Wednesday, July 22, 2015

One Week Left

Well, I will be leaving Nairobi in seven days, ten hours, and eight minutes. * 
*by the time you read this, that count will no longer be accurate. Sorry.

These last few days will be bittersweet, to be sure. I have learned some of the most important lessons of my life while living here, and I've also been challenged in ways I could have never imagined before. I have had some of strange, funny experiences this summer. I have struggled, but I have succeeded.

Though I'm not usually one to reference Scripture in my everyday life, the passage from the second chapter of James about faith and works is incredibly relevant to my life this summer, and I'd like to share it here.

"(14) What good is it, dear brothers and sisters, if you say you have faith but don't show it by your actions? Can that kind of faith save anyone? (15) Suppose you see a brother or sister who has no food or clothing, (16) and you say, 'Goodbye and have a good day; stay warm and eat well' - but then you don't give that person any food or clothing. What good does that do? (17) So you see, faith by itself isn't enough. Unless it produces good deeds, it is dead and useless.
(18) Now someone may argue, 'Some people have faith; others have good deeds.' But I say, 'How can you show me your faith if you don't have good deeds? I will show you my faith by my good deeds.'"

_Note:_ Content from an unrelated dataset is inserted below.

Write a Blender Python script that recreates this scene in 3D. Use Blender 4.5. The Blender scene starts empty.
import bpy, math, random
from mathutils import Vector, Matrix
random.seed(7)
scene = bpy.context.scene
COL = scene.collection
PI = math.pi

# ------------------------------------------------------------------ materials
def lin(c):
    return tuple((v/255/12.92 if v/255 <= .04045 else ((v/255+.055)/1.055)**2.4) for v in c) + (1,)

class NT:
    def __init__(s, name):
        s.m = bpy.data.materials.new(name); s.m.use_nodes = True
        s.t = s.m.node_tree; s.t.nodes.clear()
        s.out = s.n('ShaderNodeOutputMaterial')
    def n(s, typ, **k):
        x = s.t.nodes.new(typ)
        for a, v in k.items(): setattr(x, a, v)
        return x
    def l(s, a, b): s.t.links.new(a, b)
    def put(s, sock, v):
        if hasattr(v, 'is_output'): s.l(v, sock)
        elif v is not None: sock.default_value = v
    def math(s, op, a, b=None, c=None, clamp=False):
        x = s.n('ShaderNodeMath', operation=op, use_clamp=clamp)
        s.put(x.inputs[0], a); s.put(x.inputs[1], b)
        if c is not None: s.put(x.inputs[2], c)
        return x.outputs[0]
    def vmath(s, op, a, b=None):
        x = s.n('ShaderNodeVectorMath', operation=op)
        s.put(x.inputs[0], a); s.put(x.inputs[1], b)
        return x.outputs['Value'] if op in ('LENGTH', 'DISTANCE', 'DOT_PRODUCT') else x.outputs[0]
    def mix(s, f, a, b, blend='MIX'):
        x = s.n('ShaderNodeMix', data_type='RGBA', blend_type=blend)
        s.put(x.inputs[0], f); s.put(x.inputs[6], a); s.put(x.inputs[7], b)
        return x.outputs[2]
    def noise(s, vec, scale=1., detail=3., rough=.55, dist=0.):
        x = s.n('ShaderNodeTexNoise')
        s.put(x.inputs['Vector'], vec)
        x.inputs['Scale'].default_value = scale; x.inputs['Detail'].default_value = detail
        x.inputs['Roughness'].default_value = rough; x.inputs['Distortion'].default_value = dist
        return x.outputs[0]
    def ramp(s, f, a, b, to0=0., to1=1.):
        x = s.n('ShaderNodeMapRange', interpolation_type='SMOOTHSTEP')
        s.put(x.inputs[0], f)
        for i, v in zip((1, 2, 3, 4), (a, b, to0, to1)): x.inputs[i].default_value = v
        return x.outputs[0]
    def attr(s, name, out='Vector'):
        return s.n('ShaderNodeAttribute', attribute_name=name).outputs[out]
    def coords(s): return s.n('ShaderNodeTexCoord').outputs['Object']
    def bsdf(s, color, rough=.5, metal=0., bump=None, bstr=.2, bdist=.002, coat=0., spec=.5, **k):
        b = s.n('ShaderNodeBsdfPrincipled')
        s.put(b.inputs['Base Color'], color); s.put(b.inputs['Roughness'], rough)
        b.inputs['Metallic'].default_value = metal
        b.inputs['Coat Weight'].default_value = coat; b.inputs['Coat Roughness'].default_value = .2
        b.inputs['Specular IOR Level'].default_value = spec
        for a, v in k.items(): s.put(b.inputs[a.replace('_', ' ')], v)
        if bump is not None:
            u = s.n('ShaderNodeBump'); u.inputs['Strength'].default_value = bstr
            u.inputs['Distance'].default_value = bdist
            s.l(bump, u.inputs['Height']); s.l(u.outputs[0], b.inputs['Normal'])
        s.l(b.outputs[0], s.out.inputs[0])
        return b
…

I have loved this verse ever since my youth minister Doug taught me about it in Sunday School nine years ago, when I was 14 years old. Throughout my teenage and young adult life, my relationship with the Christian Church has ebbed and flowed. But this lesson stays with me and guides me. No matter how lapsed my church attendance becomes, I remember that, at least for me, it's not about memorizing verses or sitting through sermons. It's about living my beliefs and committing my life to making this world a little better. Sometimes I don't even know exactly what I believe in, but I always have faith in Goodness. And, like the verse says, I will show you my faith (not by going to services or reading Scripture every day or posting cryptic Christian messages on Facebook, but) by my good deeds.

Now, I'm not trying to toot my own horn here. If you'd like to hear about all the ways that I have messed up and been bad and failed to do good, just block off a few days in your schedule and give me a call. But my time here in Nairobi has been a huge step toward showing my faith in exactly the way that I want to.

I came here to empower other people of faith to work for peace. The project I support at Catholic Relief Services is making enormous strides toward peace in communities all over Africa. These small communities have been given the tools to spread a message of indiscriminate love to parts of the world that experience violence and hate every day. I have been part of that amazing work, and I have been honored by that opportunity.

This is how I want to show my faith. I don't want to go to church every Sunday, because sometimes I'd rather go for a run. I don't want to evangelize to my friends who've chosen secular morality. I don't want to carry a Bible everywhere in case I need to make an important decision - I will make that decision myself. But I do want to work with other people who believe in Goodness. I want to show the scary, sad parts of the world that peace is possible. I want to empower others, even if it makes me uncomfortable or scared or anxious. I want to always show my faith through these good deeds, just like I have this summer.

As I prepare to say goodbye to Kenya, I know that this lesson about faith and works is more salient to me now than it's ever been. If nothing else, this experience has helped me understand who I am, what I want, and how I will serve. And for that I will always be truly grateful.